### Exercise details
Take the listing from its first line through the line that contains "-1.78, .03)], .011, M['tube'], bed)" and please retype those lines exactly, leaving out the pictures.
- - -
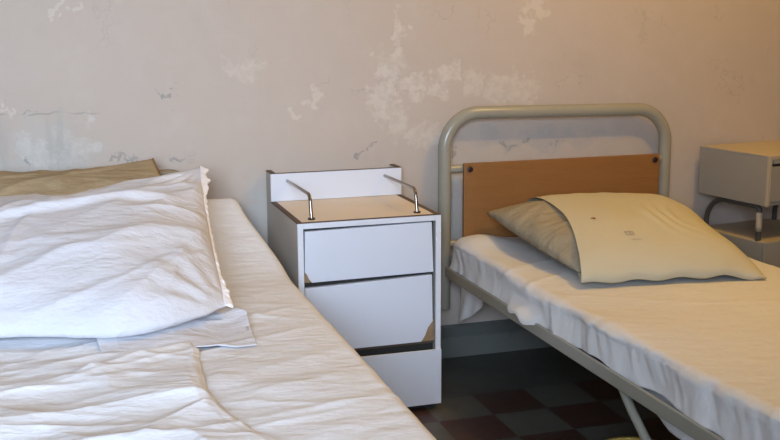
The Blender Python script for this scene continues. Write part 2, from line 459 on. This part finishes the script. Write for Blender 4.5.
# ------------------------------------------------------------------ right bed
hx0, hx1, hy, hzt = 1.028, 1.975, -.055, .960
bed = empty('hospital_bed', (1.5, -1.1, 0), 'tubular olive-grey metal bed with a brown wood headboard panel, on the right', 'bed', 'metal beds')
R = .0245
pts = smooth_path([(hx0, hy, .215), (hx0, hy, hzt+.010), (hx1, hy, hzt-.003), (hx1, hy, .215)], .135, 14)
hb = tubeo('headboard_frame', pts, R, M['tube'], bed, 24)
cb = tubeo('crossbar', [(hx0+.01, hy, .758), (hx1-.01, hy, .758)], .016, M['tube'], bed)
tubeo('crossbar', [(hx0+.01, hy, .47), (hx1-.01, hy, .47)], .014, M['tube'], bed)
pn = boxo('headboard_panel', (1.094, 1.933, -.090, -.073, .455, .781), M['wood'], bed, bevel=.003)
for x in (1.117, 1.910):
    bm = bmesh.new(); tube(bm, [(x, -.088, .759), (x, -.094, .759), (x, -.096, .759)], lambda i: (.0115, .0115, .007)[i], 18); link('bolt', bm, M['bolt'], pn)
FY = -2.12
# long rails: rounded angle section
for x, s in ((hx0+.010, 1), (hx1, -1)):
    bm = bmesh.new(); prism(bm, [(x-.016*s, .348), (x-.016*s, .386), (x-.010*s, .390), (x-.006*s, .386), (x-.006*s, .356), (x+.03*s, .356), (x+.03*s, .348)], 'y', -.078, FY)
    link('side_rail', bm, M['tube'], bed, bevel=.003)
for y in (-.14, -.75, -1.4, -2.05):
    boxo('cross_bar', (hx0+.006, hx1-.006, y-.015, y+.015, .340, .356), M['tube'], bed)
pts = smooth_path([(hx0, FY, .215), (hx0, FY, .52), (hx1, FY, .52), (hx1, FY, .215)], .13, 10)
tubeo('footboard_frame', pts, R, M['tube'], bed, 20)
# sloping U-shaped leg frames
for x in (1.062, 1.96):
    pts = smooth_path([(x, -1.33, .345), (x, -1.40, .285), (x, -1.80, .016)], .06, 8)
    tubeo('leg', pts, .0125, M['tube'], bed)
for x in (1.55, 1.85):
    tubeo('leg', [(x, -.72, .345), (x, -.80, .014)], .0125, M['dark_tube'], bed)
tubeo('leg_brace', [(1.062, -1.78, .03), (1.96, -1.78, .03)], .011, M['tube'], bed)

# mattress and sheet on it
MX0, MX1 = 1.050, 1.972
ztr = lambda y: .492+.012*math.sin(y*2.3+.6)
def mat_block(name, x0f, x1f, y0, y1, ztf, zb, r, label, inset=.012):
    """rounded block following the mattress profile"""
    ys = [y0+(y1-y0)*k/40 for k in range(41)]
    bm = bmesh.new(); rings = []
    for y in ys:
        e = min(abs(y-y0), abs(y-y1)); k = min(1, e/.04); sh = .04*(1-math.sqrt(max(0, 1-(1-k)**2)))
        x0, x1, zt = x0f(y)+inset+sh*.5, x1f(y)-inset-sh*.5, ztf(y)-inset-sh; b = zb+sh*.4
        ring = []
        for (cx, cz, a0) in ((x1-r, b+r, -90), (x1-r, zt-r, 0), (x0+r, zt-r, 90), (x0+r, b+r, 180)):
            for q in range(5):
                a = math.radians(a0+q*22.5); ring.append(bm.verts.new((cx+r*math.cos(a), y, cz+r*math.sin(a))))
        rings.append(ring)
    for i in range(len(rings)-1):
        m = len(rings[0])
        for k in range(m): bm.faces.new((rings[i][k], rings[i][(k+1) % m], rings[i+1][(k+1) % m], rings[i+1][k]))
    bm.faces.new(rings[0]); bm.faces.new(rings[-1][::-1])
    return prop(link(name, bm, M['mattress'], smooth=True), label, 'mattress', 'mattresses on the beds')
mat_block('mattress', lambda y: MX0+.012, lambda y: MX1, -.118, -2.06, ztr, .3915, .03, 'mattress of the right bed, wrapped in an off-white wrinkled sheet', .024)

def pleat(y, s):
    a = .55+.9*nz(y*2.3, 4.0, 1)
    return .5+a*(.9*nz(y*7.5, s*.35, 2.7)+.5*nz(y*15+3, s*.5, 6.1)+.20*nz(y*31, s*.8, 9))
def disp_r(p, nn, which, side):
    x, y = p.x, p.y
    d = V((0, 0, 0))
    # gentle swells and diagonal wrinkles on top
    t = .0065*ridge(x, y, 2.75, 3.2, 3.5, 4.2) + .005*ridge(x, y, .35, 4.5, 3, 9.1) + .010*nz(x*2.2, y*2.0, 3)
    # lump beside the pillow at the head
    t += .030*math.exp(-(((x-1.13)/.09)**2+((y+.20)/.10)**2))
    # gathers that run from the side on to the top
    gx = max(0, x-MX0)
    g = math.exp(-gx/.09)*sstep(-.55, -.95, y)
    pl = pleat(y+gx*.5, 0)
    if which <= 0:
        t += g*.011*(pl-.4)
    if which == 0 or nn.z > .3:
        d += nn*t
    if which == -1:
        k = 1-nn.z
        amp = .010+.008*sstep(-.5, -1.2, y)
        # slanted pleats of the hanging side
        yy = y+side*.05
        q = pleat(yy, side)
        d += V((-1, 0, 0))*k*(amp*(q-.4)*1.7+.010*nz(y*3, side, 5))
        # lower edge scallops
        b_ = math.exp(-((y+.77)/.11)**4)
        d += V((0, 0, 1))*side*side*(.014*nz(y*6, 2.0, 8)-.012*b_+.005*b_*math.sin(y*55))
        d += V((-1, 0, 0))*(side*side*.012+b_*sstep(.3, .95, side)*.034)
    return d
sh = draped('bed_sheet', M['sheet_r'], -.100, -2.075, lambda y: MX0, lambda y: MX1, ztr, lambda y: .386+.002*math.sin(y*5), lambda y: .392, .028, 230, 420, disp_r, .04)
prop(sh, 'off-white wrinkled sheet covering the mattress of the right bed', 'bed sheet', 'sheets on the beds')
# loose tails of the sheet hanging below the rail
def tail(pts_top, pts_bot, nm, seed):
    def f(u, v):
        a = V(pts_top[0]).lerp(V(pts_top[1]), u); k = u*(len(pts_bot)-1); i = min(int(k), len(pts_bot)-2)
        b = V(pts_bot[i]).lerp(V(pts_bot[i+1]), k-i)
        p = a.lerp(b, v); p.x += .010*math.sin(u*9+seed)*v+.004*math.sin(u*23+seed)*v
        return p
    o = link(nm, grid_mesh(f, 24, 14), M['sheet_r'], sh, smooth=True); return solid(o, .0015, 0)
tail([(1.066, -.112, .380), (1.066, -.42, .380)], [(1.066, -.115, .23), (1.066, -.125, .170), (1.066, -.245, .235), (1.066, -.38, .33)], 'hanging_corner', 1)
tail([(1.085, -1.34, .375), (1.085, -2.02, .375)], [(1.085, -1.36, .345), (1.085, -1.55, .292), (1.085, -1.8, .270), (1.085, -2.0, .265)], 'hanging_edge', 2)

# right pillow: khaki pillow sticking out of a cream pillowcase
pr = empty('pillow', (1.55, -.55, .50), 'khaki pillow half pulled out of a cream-yellow pillowcase, lying on the right bed', 'pillow', 'pillows on the beds')
PC = [(1.165, -.135, .600), (1.90, -.135, .575), (1.77, -.84, .522), (1.205, -.800, .520)]
def wr_r(u, v, s):
    return .010*ridge(u, v, 1.1, 1.6, 2, 3.3)+.008*ridge(u*1.2, v, .3, 2.3, 2, 8.0)
pillow('cushion', M['khaki_pillow'], PC, .094, .012, pr, 60, -.05, wr_r, 3.0, .6)
CC = [(1.165, -.125, .602), (1.985, -.125, .590), (1.800, -.965, .512), (1.145, -.875, .512)]
def u0(v):
    t = (v+1)/2
    return -.90+.29*t+.13*math.sin(math.pi*t)
def wr_c(u, v, s):
    if s < 0: return 0
    a = math.atan2(v-.9, u+.1)
    f = .0
    rr = math.hypot(u-.75, (v+.2)*.9)
    f += .010*math.exp(-((rr-.62)/.05)**2)*sstep(.6, -.1, abs(v+.2)) + .009*math.exp(-((rr-.50)/.045)**2)*sstep(.6, 0, abs(v+.2)) + .007*math.exp(-((rr-.38)/.04)**2)*sstep(.5, 0, abs(v+.2))
    f += .010*nz(u*1.6, v*1.6, 2)+.006*nz(u*4-v*1.5, v*1.2, 5)
    return f
def sag_c(u, v, s):
    # loose empty cloth at the right and the front lies down on the sheet
    k = sstep(.55, 1.0, u)*.030+sstep(-.72, -1, v)*.014
    return V((0, -.012*sstep(-.5, -1, v)*nz(u*4, 1, 1), -k*0.6+.004*math.sin(u*14)*sstep(-.75, -1, v)))
pc = pillow('pillowcase', M['case_r'], CC, .105, .006, pr, 120, .01, wr_c, 3.1, .60, u0, .004, sag_c)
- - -
### Full answer
The Blender Python script for this scene continues. Write part 2, from line 459 on. This part finishes the script. Write for Blender 4.5.
# ------------------------------------------------------------------ right bed
hx0, hx1, hy, hzt = 1.028, 1.975, -.055, .960
bed = empty('hospital_bed', (1.5, -1.1, 0), 'tubular olive-grey metal bed with a brown wood headboard panel, on the right', 'bed', 'metal beds')
R = .0245
pts = smooth_path([(hx0, hy, .215), (hx0, hy, hzt+.010), (hx1, hy, hzt-.003), (hx1, hy, .215)], .135, 14)
hb = tubeo('headboard_frame', pts, R, M['tube'], bed, 24)
cb = tubeo('crossbar', [(hx0+.01, hy, .758), (hx1-.01, hy, .758)], .016, M['tube'], bed)
tubeo('crossbar', [(hx0+.01, hy, .47), (hx1-.01, hy, .47)], .014, M['tube'], bed)
pn = boxo('headboard_panel', (1.094, 1.933, -.090, -.073, .455, .781), M['wood'], bed, bevel=.003)
for x in (1.117, 1.910):
    bm = bmesh.new(); tube(bm, [(x, -.088, .759), (x, -.094, .759), (x, -.096, .759)], lambda i: (.0115, .0115, .007)[i], 18); link('bolt', bm, M['bolt'], pn)
FY = -2.12
# long rails: rounded angle section
for x, s in ((hx0+.010, 1), (hx1, -1)):
    bm = bmesh.new(); prism(bm, [(x-.016*s, .348), (x-.016*s, .386), (x-.010*s, .390), (x-.006*s, .386), (x-.006*s, .356), (x+.03*s, .356), (x+.03*s, .348)], 'y', -.078, FY)
    link('side_rail', bm, M['tube'], bed, bevel=.003)
for y in (-.14, -.75, -1.4, -2.05):
    boxo('cross_bar', (hx0+.006, hx1-.006, y-.015, y+.015, .340, .356), M['tube'], bed)
pts = smooth_path([(hx0, FY, .215), (hx0, FY, .52), (hx1, FY, .52), (hx1, FY, .215)], .13, 10)
tubeo('footboard_frame', pts, R, M['tube'], bed, 20)
# sloping U-shaped leg frames
for x in (1.062, 1.96):
    pts = smooth_path([(x, -1.33, .345), (x, -1.40, .285), (x, -1.80, .016)], .06, 8)
    tubeo('leg', pts, .0125, M['tube'], bed)
for x in (1.55, 1.85):
    tubeo('leg', [(x, -.72, .345), (x, -.80, .014)], .0125, M['dark_tube'], bed)
tubeo('leg_brace', [(1.062, -1.78, .03), (1.96, -1.78, .03)], .011, M['tube'], bed)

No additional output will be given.